Do you have a single domain with /de/robots.txt and /en/robots.txt? If so, that’s incorrect; the robots.txt has to be a single file at the root of the site.
From that tree you shared, I think the expectation would be to upload those into two separate folders that are the root of the de and en sites, mapping to http://example.de and http://example.com.
thank you for your answer. Which solution would you prefer? example.de shows the German site and example.com the English site. For the France and Swiss side I order two new domains, the ch and fr domains. At the moment I have the first solution. example.com/de and example.com/en. The example.de moves to example.com
In Japan, people accept the local .co.jp domains as canonical for companies, so I prefer separating. It’s up to you, but it looks like you’re set for separate domains. The point is, if you’ve configured hugo as multihost you need to put each of the subfolders of public, in its own domain. I can’t see what you are doing because you haven’t linked the repo so I cannot say for sure.
I have configured Hugo as multihost. The domain example.com is linked to the
public folder. The example.de domain is linked to the example.de domain. I have
changed the structure to:
public/
│
├── robots.txt
├── sitemap.xml
│
├── de
│ ├── index.html
│
└── en
├── index.html
Your idea is to move the folder /de to example.de and the /en folder to example.com?
The problem is the sitemap.xml. This sitemap.xml produces Hugo:
If you configure hugo as multihost, it expects a different domain per language. You need to publish your public/de to your German domain, and your public/en to your English domain, however you do that. There should be a robots.txt and sitemap.xml in each of those folders. Whatever is in de is accessible at the German domain, and the same for the en.
I don’t understand where the ssl.webpack.com domain is coming in. Your domains and baseurl are the example.de and example.com right? If so, the files related to those are what you should be submitting to Google.
I am not sure of the purpose of the ssl proxy is supposed to be vis-à-vis your other sites, or, what the problem is.
If you need to produce a site that has to be accessible under a different domain, you can specify both the config file and the baseURL at the command line when you generate it using hugo.
The sitemaps are alright (it’s XML that the browser renders, check the source and it will look alright).
The robots.txt MUST be in siteroot. https://ssl.webpack.de/robots.txt for instance. The way you do it (in a subfolder) the robots.txt is not accepted.

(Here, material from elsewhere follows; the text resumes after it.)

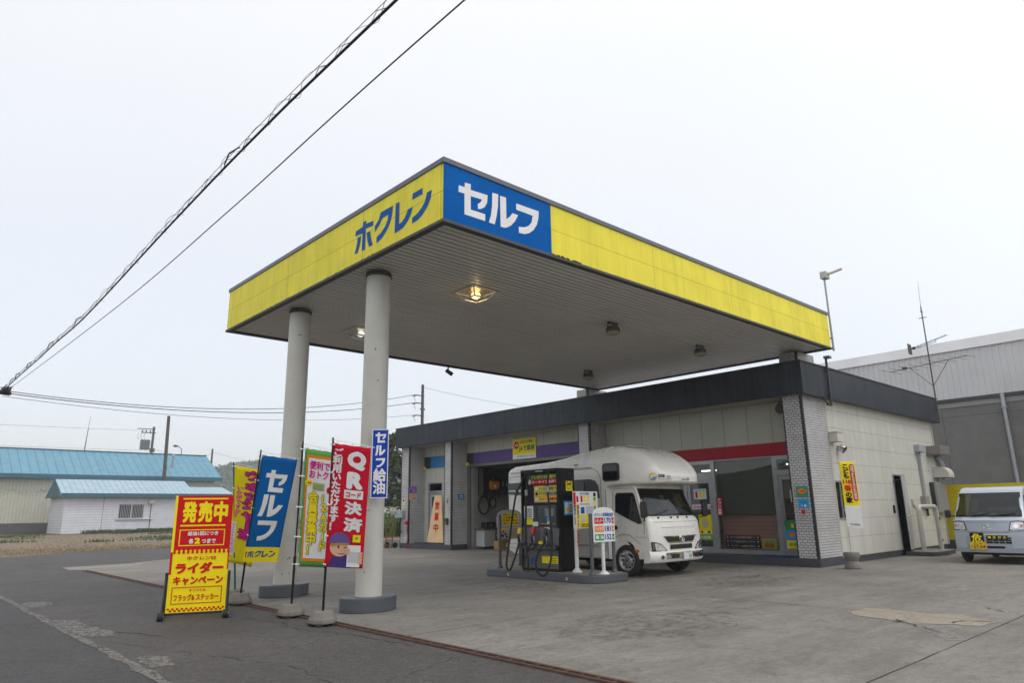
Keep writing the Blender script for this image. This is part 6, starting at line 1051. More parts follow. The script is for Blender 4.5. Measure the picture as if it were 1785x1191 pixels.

The way you host your domains will result in your robots.txt not being available. I am not sure that the SSL is configured correct, it should be https://developer.kwpse.com instead of the ssl.webpack.de in it.
I suggest you drop this portion for the purposes of troubleshooting your issue. That is confusing folks, and isn’t really needed, correct? We are just checking files, so it is okay if it isn’t over an encrypted connection.